The lengthy sale process for Chemaf may soon conclude, possibly as early as Tuesday, during a critical minerals meeting in Washington, according to sources familiar with the situation. “We expect to make a decision shortly,” stated Louis Watum Kabamba, the DR Congo’s minister of mines, emphasizing the urgency of finalizing the deal.
The U.S. has actively been advocating for a consortium led by Virtus Resources to win the bid. This group includes veterans of U.S. intelligence and security services, along with American hedge fund Orion, which has received government backing for its critical minerals efforts, and the Indian company Lloyds Metals.
Chemaf has been on the market since 2023. A previous sale to China’s Norinco fell through after local opposition from state-owned miner Gecamines and U.S. objections.
Other bidders include Congolese firm Buenassa and Global Critical Resources, which was established by Austrian entrepreneur Cevdet Caner. Both are relatively new to the mining sector. Additionally, there are at least three more groups that have submitted bids but are not advanced in discussions.
Negotiating the sale has been challenging because multiple parties have a say in the deal: the Virji family, who own Chemaf; the DR Congo government, which holds a 5% stake; and Trafigura, a key creditor that arranged a $600 million loan for the project in 2022.
Washington is strongly backing the Virtus bid, viewing it as a significant move to solidify the minerals agreement made in December. A State Department official stated that having a major U.S. investment in the region would demonstrate genuine private sector interest and support future investments.
Reports indicate that Virtus is currently the frontrunner, but the deal is not yet finalized and could still change. Chemaf produces less than 20,000 tonnes of copper annually, a small portion of the global output. However, it has the potential to become a leading cobalt producer once a planned $300 million expansion of its Mutoshi project is complete, which any new owner will need to fund.
Chris Vandome, who heads the Critical Minerals Initiative at Chatham House in London, emphasized that the U.S. interest in Chemaf reflects its broader strategy in the DRC and its approach to Africa during the Trump administration. He noted that China’s dominance in mineral supply chains played a critical role in the U.S.’s intervention to prevent the Congolese government from selling Chemaf to a Chinese firm.
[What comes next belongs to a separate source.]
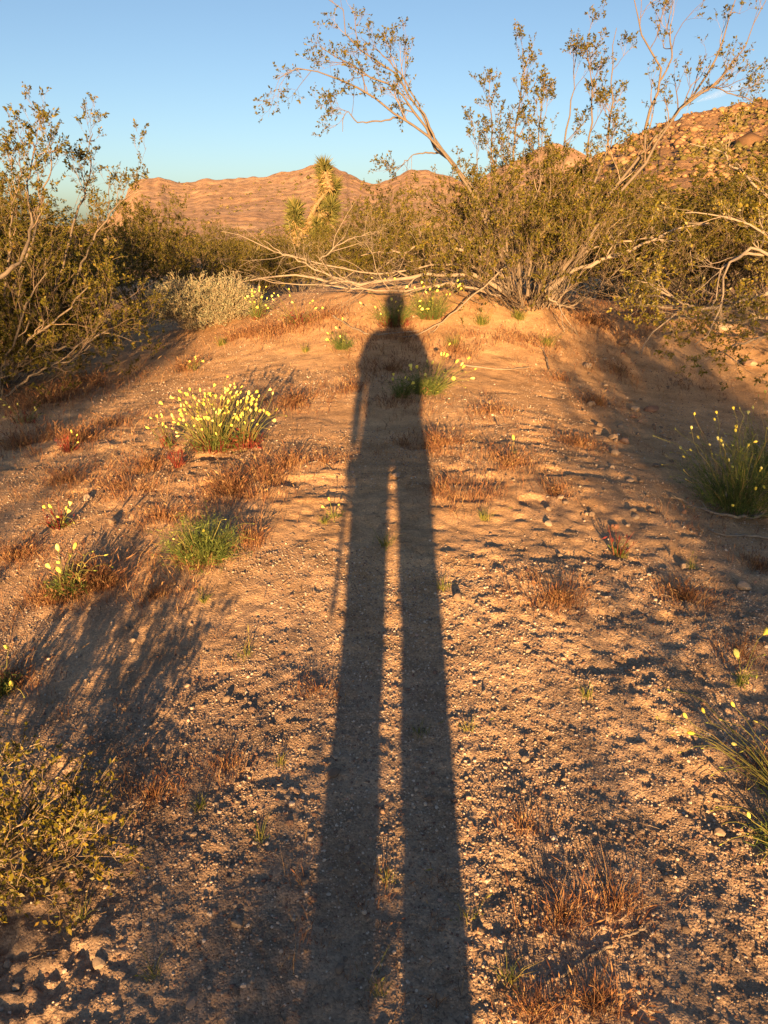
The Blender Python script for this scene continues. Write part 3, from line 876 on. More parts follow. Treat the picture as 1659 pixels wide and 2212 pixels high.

While Kabama did not confirm if a preferred bidder has emerged, he mentioned that the deal’s significance extends beyond just business, with implications for local communities. He also addressed concerns raised at January’s Future Minerals Forum about whether DR Congo is giving away its resources, asserting that the partnership aims to be mutually beneficial.
Kabama confirmed that his government has sent a list of strategic mining projects to Washington to attract further investments.
All parties involved in the sale, including Orion, Virtus, Trafigura, Buenassa, and the Virji family, opted not to comment on the matter.